Caroline Webb, an economist, leadership coach, and author of How to Have a Good Day (a guide to using behavioural science to improve your working life), has been researching the ingredients of great social interaction, and recently shared her insights in an interview with podcaster David Burkus.

Ready to dazzle in all your encounters? Here are the tricks you need to know.

1. Set an intention

According to Webb, the secret to a great exchange starts before the chat even gets going - and it revolves around not pre-judging others, and knowing what you want out of the conversation.

“If you go into a conversation and you’re thinking, ‘Oh, this person looks like a jerk, then what your brain is going to make sure you notice is everything that confirms that they are, indeed, a jerk,” says Webb.

Instead, Webb suggests setting the foundations for successful interaction by approaching each important conversation with a specific goal in mind.

“It really helps to think, ‘What are my intentions as I go into this conversation?’ Whatever is top-of-mind for you will shape what your brain decides to notice.”

“If you do that, you’re less likely to notice the things that are annoying, or the awkwardness that you feel. And you’re much more likely to notice the nugget of super-interestingness that is in that person. That is a fantastic foundation for rapport,” says Webb.

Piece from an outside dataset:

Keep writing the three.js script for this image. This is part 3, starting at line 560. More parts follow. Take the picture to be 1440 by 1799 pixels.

2. Show interest in the other person

While simply asking questions of the other person may seem like the easiest way to show interest, the quality of those questions is important too.

“A lot of the questions we ask are very factual questions, like, ‘Where did you grow up? Where do you live? What do you do?’ These don’t get to people’s motivations or emotions,” says Webb.

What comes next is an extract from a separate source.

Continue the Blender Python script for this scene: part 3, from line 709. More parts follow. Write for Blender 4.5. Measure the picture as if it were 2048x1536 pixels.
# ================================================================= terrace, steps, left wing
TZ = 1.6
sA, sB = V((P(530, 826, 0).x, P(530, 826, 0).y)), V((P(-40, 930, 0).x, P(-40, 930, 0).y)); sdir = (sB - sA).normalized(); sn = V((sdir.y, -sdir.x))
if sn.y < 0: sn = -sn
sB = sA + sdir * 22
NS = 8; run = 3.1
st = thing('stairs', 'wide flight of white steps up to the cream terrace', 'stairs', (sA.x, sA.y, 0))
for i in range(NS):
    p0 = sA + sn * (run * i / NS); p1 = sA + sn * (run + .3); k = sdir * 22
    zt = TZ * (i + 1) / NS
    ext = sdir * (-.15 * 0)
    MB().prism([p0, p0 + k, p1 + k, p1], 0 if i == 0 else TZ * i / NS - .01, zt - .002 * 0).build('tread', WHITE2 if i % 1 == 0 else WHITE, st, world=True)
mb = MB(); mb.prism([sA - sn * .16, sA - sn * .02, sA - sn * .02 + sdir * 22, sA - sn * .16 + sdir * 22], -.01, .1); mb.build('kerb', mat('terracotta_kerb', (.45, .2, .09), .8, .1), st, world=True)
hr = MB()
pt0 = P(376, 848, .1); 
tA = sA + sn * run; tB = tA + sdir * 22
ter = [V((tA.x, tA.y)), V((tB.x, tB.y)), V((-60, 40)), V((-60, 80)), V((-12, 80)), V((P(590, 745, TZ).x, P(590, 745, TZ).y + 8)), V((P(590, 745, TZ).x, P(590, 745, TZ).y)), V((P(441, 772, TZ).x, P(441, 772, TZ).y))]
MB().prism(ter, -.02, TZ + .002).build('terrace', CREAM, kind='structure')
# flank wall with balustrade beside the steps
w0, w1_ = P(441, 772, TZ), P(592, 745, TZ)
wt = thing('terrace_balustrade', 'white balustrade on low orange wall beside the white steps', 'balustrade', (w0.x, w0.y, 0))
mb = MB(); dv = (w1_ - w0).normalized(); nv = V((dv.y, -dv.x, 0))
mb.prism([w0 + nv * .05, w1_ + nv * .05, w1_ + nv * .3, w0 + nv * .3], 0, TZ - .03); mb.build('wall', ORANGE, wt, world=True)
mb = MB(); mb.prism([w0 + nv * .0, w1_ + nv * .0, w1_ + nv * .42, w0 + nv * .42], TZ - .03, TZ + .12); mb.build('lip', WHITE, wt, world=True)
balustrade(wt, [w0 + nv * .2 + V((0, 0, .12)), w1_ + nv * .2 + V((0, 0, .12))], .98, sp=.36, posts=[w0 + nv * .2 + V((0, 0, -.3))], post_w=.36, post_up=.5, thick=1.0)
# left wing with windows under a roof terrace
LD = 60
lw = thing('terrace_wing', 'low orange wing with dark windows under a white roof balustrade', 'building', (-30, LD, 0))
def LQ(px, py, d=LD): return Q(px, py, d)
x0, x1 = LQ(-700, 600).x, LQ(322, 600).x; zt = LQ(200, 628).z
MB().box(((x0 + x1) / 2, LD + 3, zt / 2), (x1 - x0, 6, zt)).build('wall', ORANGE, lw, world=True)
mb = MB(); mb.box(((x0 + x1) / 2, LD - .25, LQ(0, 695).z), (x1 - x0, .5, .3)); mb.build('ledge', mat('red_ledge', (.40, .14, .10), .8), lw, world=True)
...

To move towards more interesting conversation ground, Webb advises following up factual questions with enquiries which are likely to enlicit more interesting answers.

“There is something very special about questions that say, “Oh, what made you choose to live there? What is it that you most like about the job that you do?” That’s a very different style of question than the factual question.”

3. Focus on the rewards, not the threats

Once the conversation is flowing, there’s one more thing to bear in mind: don’t worry too much about possible threats to the conversation - for example, saying the wrong thing, or stumbling over your words.

“At any given moment, our brains are scanning the environment for rewards to discover and possible threats to defend against,” says Webb.

“Defensive mode is when your brain is more focused on threats and is launching some kind of fight, flight, or freeze response.”

To avoid this crippling mindset, simply focus on asking genuine, real questions.

“Studies have shown that people find it incredibly rewarding to talk about themselves, and we don’t get much of a chance to do it. Just asking someone, ‘Tell me more about that,’ is so rewarding to the other person’s brain, that you will make sure that they are at their very best, and they will feel great about speaking to you.”